Sri Lanka and the United States: Post-Geneva Repairs

The meeting in Geneva is over, leaving a sour taste in everyone’s mouth. It’s time to put Sri Lanka’s political rebuilding on track, and repair U.S.-Sri Lanka relations in the process.

For the next year, the UN Human Rights Council will be dealing with other issues. This is the time for Sri Lanka and the United States to relaunch their relations. External Affairs Minister G.L. Peiris’s upcoming trip to Washington represents an excellent opportunity to do just that.

An important U.S. contribution to this enterprise, ironically, was getting under way even as the UNHRC was meeting. A US government team was in Colombo to negotiate and Trade and Investment Framework Agreement (TIFA).

Such agreements set the broad rules for expanded economic relations, and the predictability they provide have been extremely useful in other countries in attracting new business – precisely what Sri Lanka needs to strengthen and extend the peace dividend after its long and bitter war. It’s time to conclude the agreement. Resolving the issues raised in the U.S. labour movement’s petition against Sri Lanka’s duty free access to the U.S. market under GSP would be an added bonus.

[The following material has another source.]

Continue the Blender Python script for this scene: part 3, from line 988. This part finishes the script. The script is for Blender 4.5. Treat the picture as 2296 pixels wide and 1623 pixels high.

Sri Lanka could make two contributions to this effort. The first would be to intensify its reconciliation efforts. Senior government personalities generally describe economic development as the key tool in this effort. I believe it is an important starting point, but not the only tool.

The political benefits of economic development will be much stronger if it is supplemented by concrete moves toward addressing war-related grievances and political integration. The government has often cited the LLRC as its preferred vehicle for beginning the reconciliation process. Moving toward implementation, consequently, would appear to be the government’s own decision, using the government’s own means.

A more complicated U.S.-Sri Lankan issue, unrelated to the human rights dispute, arises from current U.S. sanctions on Iran and Sri Lanka’s high dependence on Iran for oil imports. Sri Lanka would appear to have good reason to diversify its oil imports to provide additional security in an uncertain energy market. A little quiet diplomacy with the United States as it reviews its energy purchasing patterns might pay rich dividends.

Lowering the temperature between Colombo and Washington is not just an exercise in improving the atmosphere for its own sake. Sri Lanka’s economic goals – which, as we have already seen, are closely linked to this government’s goal of bringing the island together – cannot be achieved if Sri Lanka walks away from expanding economic engagement with the largest economy in the world, and from its largest export market. The United States too has important interests in play. One that has risen in importance in the last two decades is the strategic importance of the Indian Ocean, which is not just a passageway between the major U.S. security presence in the Persian Gulf and in the Western Pacific. It has become a strategic zone in its own right, and the United States needs to engage with Sri Lanka on that basis.

Sri Lanka’s relations with the United States have always been influenced by the human side of the government’s actions. From the time of independence, Sri Lanka was a country that held free elections and took pride in its ability to bring about peaceful governmental change. It was and is a country where everyone can read, nearly everyone finishes secondary school, and basic health care is the envy of the region. These are accomplishments that have brought the United States and Sri Lanka together. On the other hand, the ethnic war and the JVP uprising created a terrible legacy of disappearances and political violence that left thousands dead in Sri Lanka – and did terrible damage to U.S.-Sri Lankan relations in earlier years.

Human rights represent an important strand in America’s political makeup, one that has tremendous resonance around the United States. Americans share in the excitement of countries that are recovering from long internal conflicts. Look at the way the opening of the political system in Myanmar has captured people’s imagination. Sri Lanka has an opportunity to generate that same kind of positive excitement, using a mechanism it created, and serving a goal – the creation of a more united country – that all its politicians espouse. Don’t let the moment for real action slip away.

Despite the dark conspiracies being described in the Sri Lankan press, the U.S. had hoped to avoid a confrontation in Geneva. A far preferable outcome, from Washington’s perspective, would have been for the Sri Lankan government to use the Lessons Learned and Reconciliation Commission (LLRC), and move toward implementing its recommendations. Washington focused on the LLRC because it was a home-grown institution, always a stronger basis for political healing than imported ideas. Unfortunately for everyone, the moment when this could be done discreetly and with no appearance of outside nagging has passed.